Cent’anni di Pasolini. Un secolo di uno dei più grandi, visionari e profetici intellettuali italiani. Chissà quanto male avrebbe vissuto PPP questi anni di degrado culturale e sociale. Eppure in un certo qual modo aveva tutto previsto. La supremazia del mercato sull’uomo, la fine dei valori portanti, la crisi delle democrazie. Per lui si era entrati nella decadenza già dalla fine della civiltà rurale e contadina, si era perduta la strada, si era smarrito il senso. E quindi, per una sera, è stato davvero emozionante ritrovare quel senso, quell’utopia pasoliniana, intimamente presente nelle note del sublime Bach.

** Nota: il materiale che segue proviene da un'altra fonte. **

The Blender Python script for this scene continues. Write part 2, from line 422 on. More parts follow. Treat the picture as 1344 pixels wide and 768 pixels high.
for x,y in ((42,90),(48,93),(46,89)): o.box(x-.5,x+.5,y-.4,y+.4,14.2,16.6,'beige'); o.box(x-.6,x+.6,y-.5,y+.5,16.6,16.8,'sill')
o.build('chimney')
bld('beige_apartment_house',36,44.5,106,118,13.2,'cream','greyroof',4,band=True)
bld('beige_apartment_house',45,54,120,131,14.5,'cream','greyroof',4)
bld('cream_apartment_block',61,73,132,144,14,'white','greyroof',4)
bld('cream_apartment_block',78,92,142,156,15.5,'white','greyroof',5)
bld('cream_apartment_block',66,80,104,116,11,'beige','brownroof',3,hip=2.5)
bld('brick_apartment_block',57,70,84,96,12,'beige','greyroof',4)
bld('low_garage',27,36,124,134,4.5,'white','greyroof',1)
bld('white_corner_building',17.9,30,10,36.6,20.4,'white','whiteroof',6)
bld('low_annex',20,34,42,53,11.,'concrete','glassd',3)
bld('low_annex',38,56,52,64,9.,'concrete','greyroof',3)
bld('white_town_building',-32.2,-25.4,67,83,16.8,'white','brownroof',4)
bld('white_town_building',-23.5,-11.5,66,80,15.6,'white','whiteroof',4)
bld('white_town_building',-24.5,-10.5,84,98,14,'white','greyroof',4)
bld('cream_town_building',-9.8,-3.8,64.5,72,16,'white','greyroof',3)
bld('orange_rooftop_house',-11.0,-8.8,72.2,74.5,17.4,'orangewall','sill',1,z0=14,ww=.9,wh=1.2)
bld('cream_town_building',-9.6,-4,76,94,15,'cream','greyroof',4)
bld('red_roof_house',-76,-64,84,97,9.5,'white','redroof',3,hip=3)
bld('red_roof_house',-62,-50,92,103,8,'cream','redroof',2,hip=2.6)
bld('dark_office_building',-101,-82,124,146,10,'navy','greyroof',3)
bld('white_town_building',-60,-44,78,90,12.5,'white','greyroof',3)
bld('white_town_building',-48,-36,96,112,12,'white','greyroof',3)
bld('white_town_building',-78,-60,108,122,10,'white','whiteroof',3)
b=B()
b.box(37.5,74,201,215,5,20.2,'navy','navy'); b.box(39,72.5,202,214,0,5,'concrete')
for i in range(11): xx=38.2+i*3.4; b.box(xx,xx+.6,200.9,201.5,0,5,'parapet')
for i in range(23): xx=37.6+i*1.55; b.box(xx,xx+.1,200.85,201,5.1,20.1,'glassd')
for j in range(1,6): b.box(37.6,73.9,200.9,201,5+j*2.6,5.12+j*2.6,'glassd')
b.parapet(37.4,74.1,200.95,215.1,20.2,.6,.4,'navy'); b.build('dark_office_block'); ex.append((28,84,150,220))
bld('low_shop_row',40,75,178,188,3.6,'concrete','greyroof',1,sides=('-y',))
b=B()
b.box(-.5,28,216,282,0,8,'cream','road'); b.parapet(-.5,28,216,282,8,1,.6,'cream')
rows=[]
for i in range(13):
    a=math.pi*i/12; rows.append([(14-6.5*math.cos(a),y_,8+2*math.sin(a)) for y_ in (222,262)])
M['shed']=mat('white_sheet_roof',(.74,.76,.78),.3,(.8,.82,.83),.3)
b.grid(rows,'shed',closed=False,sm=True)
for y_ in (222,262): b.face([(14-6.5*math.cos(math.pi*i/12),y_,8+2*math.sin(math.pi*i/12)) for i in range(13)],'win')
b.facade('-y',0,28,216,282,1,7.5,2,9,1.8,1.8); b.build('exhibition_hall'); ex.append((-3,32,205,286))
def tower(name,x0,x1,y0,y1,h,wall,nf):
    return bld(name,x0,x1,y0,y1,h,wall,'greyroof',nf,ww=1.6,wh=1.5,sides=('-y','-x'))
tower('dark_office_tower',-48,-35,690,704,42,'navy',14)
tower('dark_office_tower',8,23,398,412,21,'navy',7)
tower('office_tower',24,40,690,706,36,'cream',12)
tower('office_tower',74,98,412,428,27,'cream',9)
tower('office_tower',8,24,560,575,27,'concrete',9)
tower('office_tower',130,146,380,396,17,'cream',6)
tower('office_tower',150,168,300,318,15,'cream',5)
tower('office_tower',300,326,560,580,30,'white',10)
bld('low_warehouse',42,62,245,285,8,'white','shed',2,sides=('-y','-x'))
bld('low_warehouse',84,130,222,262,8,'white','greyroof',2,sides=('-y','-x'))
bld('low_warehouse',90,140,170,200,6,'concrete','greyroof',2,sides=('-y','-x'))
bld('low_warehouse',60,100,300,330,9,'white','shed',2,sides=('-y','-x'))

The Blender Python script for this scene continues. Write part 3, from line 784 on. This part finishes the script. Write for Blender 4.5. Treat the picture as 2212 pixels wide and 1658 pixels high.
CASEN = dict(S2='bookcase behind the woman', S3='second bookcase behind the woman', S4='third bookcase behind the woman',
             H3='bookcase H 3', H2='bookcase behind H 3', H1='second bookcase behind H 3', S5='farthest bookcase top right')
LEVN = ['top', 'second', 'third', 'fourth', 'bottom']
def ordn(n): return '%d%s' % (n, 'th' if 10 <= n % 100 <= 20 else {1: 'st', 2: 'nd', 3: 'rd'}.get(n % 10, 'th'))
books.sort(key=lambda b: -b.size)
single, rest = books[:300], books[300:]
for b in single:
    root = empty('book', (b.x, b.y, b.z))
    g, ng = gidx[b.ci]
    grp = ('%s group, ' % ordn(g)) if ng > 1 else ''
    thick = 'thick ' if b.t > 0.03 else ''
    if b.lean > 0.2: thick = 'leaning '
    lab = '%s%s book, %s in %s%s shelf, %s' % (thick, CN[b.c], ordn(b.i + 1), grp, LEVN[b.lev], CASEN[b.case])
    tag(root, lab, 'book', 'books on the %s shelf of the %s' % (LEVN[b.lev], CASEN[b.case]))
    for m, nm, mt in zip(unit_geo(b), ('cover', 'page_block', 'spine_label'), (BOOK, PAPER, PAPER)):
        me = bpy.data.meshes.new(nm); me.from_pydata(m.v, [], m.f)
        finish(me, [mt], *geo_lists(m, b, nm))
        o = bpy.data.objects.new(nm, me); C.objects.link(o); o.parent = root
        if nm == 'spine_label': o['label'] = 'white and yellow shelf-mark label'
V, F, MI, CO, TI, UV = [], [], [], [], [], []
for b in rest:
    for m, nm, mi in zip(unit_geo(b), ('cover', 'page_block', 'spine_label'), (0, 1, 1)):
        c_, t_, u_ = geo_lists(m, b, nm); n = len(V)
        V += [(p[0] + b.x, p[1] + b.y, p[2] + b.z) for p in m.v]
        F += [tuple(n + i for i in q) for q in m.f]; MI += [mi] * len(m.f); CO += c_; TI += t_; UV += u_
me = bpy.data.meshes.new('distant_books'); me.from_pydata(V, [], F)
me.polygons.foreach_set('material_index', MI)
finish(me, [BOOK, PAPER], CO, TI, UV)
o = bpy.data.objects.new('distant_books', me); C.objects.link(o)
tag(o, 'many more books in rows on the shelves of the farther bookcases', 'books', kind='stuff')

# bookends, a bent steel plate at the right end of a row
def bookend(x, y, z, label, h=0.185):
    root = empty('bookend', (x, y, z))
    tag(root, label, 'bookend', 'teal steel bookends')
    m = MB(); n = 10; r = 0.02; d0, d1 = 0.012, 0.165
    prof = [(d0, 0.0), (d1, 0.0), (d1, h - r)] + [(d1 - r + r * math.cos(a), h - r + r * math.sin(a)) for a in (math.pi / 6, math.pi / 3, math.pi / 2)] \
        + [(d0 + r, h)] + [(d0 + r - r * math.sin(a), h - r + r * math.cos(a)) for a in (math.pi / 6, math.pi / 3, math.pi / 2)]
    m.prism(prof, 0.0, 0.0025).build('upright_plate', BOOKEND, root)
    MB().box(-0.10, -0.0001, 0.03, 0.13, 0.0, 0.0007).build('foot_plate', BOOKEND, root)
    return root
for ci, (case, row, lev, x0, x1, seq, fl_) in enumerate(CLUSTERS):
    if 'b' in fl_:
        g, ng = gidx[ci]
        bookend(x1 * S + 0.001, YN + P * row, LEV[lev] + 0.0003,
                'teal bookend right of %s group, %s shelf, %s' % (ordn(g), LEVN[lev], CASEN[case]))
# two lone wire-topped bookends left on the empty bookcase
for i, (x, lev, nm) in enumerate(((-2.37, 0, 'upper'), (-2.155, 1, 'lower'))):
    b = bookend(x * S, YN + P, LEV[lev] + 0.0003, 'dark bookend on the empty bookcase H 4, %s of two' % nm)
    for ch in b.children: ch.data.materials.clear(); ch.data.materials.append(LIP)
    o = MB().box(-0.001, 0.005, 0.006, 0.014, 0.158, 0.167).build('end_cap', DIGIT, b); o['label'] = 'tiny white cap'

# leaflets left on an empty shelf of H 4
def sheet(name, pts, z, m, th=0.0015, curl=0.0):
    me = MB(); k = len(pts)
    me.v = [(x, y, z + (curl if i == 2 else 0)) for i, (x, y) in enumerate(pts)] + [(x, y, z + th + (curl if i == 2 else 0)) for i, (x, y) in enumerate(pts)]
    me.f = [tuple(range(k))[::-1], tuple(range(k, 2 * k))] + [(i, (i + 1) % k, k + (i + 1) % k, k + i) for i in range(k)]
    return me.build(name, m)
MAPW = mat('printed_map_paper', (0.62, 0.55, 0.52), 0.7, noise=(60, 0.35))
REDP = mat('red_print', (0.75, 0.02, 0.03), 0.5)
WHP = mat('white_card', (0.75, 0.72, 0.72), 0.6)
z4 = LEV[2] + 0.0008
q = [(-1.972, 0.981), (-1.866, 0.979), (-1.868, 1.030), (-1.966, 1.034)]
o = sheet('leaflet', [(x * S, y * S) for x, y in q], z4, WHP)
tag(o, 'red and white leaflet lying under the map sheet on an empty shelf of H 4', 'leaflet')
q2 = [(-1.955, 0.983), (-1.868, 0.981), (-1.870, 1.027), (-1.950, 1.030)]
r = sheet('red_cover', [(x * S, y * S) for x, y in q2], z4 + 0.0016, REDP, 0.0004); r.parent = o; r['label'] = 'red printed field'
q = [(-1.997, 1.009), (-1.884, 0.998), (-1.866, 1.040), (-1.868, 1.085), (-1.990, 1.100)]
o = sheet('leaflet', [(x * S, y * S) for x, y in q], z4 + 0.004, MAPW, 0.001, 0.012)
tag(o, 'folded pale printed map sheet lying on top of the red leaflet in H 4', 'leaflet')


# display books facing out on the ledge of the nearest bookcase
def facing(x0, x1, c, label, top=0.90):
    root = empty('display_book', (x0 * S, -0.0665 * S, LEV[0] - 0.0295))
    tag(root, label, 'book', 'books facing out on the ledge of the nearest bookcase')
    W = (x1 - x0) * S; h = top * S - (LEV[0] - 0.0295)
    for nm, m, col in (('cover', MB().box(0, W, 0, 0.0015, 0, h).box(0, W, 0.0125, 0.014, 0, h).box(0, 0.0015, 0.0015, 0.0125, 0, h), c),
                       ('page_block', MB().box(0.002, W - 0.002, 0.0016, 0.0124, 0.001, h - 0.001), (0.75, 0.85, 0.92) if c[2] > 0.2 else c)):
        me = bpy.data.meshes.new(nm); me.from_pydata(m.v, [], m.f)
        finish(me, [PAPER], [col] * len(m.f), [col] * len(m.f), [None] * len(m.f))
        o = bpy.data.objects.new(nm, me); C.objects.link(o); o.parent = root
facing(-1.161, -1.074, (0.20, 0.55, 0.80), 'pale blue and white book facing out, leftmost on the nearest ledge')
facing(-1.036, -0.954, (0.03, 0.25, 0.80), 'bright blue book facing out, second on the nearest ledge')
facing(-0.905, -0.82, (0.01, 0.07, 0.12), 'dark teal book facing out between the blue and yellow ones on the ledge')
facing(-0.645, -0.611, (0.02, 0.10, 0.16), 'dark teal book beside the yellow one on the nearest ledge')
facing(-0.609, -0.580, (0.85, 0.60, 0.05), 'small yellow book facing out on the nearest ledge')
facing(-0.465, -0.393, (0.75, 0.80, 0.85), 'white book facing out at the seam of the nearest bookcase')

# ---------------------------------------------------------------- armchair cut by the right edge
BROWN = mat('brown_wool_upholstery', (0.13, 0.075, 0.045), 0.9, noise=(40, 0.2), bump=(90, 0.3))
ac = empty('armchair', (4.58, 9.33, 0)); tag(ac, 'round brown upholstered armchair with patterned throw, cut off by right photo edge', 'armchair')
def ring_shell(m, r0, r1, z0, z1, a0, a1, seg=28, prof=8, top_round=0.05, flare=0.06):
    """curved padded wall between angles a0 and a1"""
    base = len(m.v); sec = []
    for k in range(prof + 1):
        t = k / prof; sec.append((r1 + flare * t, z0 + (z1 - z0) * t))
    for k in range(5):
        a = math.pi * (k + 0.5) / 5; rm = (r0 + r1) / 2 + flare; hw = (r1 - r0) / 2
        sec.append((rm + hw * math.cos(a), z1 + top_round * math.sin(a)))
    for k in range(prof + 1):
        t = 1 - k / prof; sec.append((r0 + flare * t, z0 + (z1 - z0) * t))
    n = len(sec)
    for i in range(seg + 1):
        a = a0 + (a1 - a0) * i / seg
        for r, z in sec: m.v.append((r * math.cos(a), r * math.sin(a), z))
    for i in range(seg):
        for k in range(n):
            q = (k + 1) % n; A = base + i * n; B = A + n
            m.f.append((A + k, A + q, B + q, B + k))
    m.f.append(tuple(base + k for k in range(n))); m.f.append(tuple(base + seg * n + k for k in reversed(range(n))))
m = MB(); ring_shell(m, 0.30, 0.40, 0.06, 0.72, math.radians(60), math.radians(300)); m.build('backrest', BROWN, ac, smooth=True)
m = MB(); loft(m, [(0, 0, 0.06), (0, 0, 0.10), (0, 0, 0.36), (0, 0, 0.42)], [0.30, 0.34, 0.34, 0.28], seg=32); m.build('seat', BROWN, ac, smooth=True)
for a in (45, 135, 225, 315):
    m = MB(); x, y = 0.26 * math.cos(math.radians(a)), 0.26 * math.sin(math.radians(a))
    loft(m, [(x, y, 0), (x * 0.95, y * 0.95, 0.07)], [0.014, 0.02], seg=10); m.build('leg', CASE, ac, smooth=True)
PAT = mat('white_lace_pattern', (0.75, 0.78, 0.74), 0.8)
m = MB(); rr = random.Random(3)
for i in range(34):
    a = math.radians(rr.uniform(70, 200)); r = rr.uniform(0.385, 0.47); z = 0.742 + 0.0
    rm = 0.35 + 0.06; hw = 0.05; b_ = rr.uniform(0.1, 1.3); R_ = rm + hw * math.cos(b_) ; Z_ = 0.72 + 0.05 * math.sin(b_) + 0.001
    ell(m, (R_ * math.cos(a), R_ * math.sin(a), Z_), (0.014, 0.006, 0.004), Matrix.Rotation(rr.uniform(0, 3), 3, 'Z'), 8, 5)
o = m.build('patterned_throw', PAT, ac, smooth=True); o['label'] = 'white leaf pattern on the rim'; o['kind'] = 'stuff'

Pasolini iniziò giovanissimo ad amare il compositore di Eisenach grazie alla sua insegnante di violino. Tra il ‘44 e il ‘45 Pier Paolo Pasolini scrive : «Il punto d’inizio d’ogni composizione bachiana è già altissimo. E tutto il resto non dovrà che mantenersi alla medesima altezza. Quindi, se vorremo scegliere un’immagine per la direzione della sua musica non credo ci sia nulla di più adatto che una retta orizzontale, se, a quell’altezza, Bach non ha da far sforzar alcuno per mantenercisi. Questa è arte, anzi, sarei tentato a dire, natura»
A iniziare Pasolini a Bach fu la violinista slovena Pina Kalc, conosciuta a Casarsa, in Friuli, nel febbraio del ’43: «Bach rappresentò per me in quei mesi la più forte e completa distrazione: rivedo ogni rigo, ogni nota di quella musica; risento la leggera emicrania che mi prendeva subito dopo le prime note, per lo sforzo che mi costava quell’ostinata attenzione del cuore e della mente», ricordò il poeta nei Quaderni rossi. La Kalc, addirittura, tentò di dare al giovane Pasolini lezioni di violino. Ma non ebbe successo, raccontò la violinista: «Non studiava. Mi diceva: Ma no, Pina, mi suoni lei, e mi suoni Bach. Sempre finiva così. Metteva il violinetto nell’astuccio, si metteva a sedere: Mi suoni Bach». Nelle Pagine corsare, scrisse idealmente alla Kalc: «Mi sento ancora fortemente commuovere dalla sua immagine che suona Bach; lei ha costruito un edificio saldissimo nella mia vita».
Pier Paolo Pasolini finì con l’impiegare la musica di Bach come colonna sonora di alcuni suoi importanti film, tra i quali “Accattone” (1961), “Il Vangelo secondo Matteo” (1964), “Sopralluoghi in Palestina per Il Vangelo secondo Matteo”(1963-64), “Appunti per un film sull’India” (1968), “Sequenza del fiore di carta” (1968) e il grande quanto dibattuto “Salò o le 120 giornate di Sodoma” (1975). PPP definisce la musica come «l’unica azione espressiva forse, alta, e indefinibile come le azioni della realtà».
Su queste basi si è deciso di organizzare la splendida serata di Lunedì 21 marzo al Teatro San Marco a Vicenza. Unire Pasolini e Bach in un unico, meraviglioso concerto per parole e musica. Una suite senza interruzioni in cui si sono alternate letture pasoliniane e ben 12 musiche bachiane. Testo e voce narrante di Sandro Cappelletto. Insigne critico musicale e nota voce radiofonica, nonché scrittore e autore di programmi radiofonici e televisivi, Cappelletto è una delle figure principali nel campo musicale in Italia. A dirigere l’Orchestra barocca “Il Teatro Armonico” la vera grande protagonista della serata: Margherita Dalla Vecchia. A lei si deve l’ideazione della performance e il successo di un’operazione culturale di altissimo livello. L’Orchestra ha dato una prova talmente maiuscola che, alla fine della Sinfonia e Coro della cantata “Weinen, Klagen, Sorgen, Zagen” scappa un’inizio di applauso dal pubblico, subito bloccato con un gesto veemente da parte della direttrice d’orchestra. L’applauso era spontaneo, tanto intensa era l’interpretazione. Ma era giusto conservare il silenzio, corretto mantenere una composta partecipazione a quello che è stato un unico, monolitico blocco di commovente trasporto.
Finale con un bis del Dona Nobis Pacem, che, visto il momento, veste il ruolo di speranza necessaria.
Una serata speciale. Peccato per la non elevata partecipazione numerica del pubblico. Eventi del genere meriterebbero un’altra eco.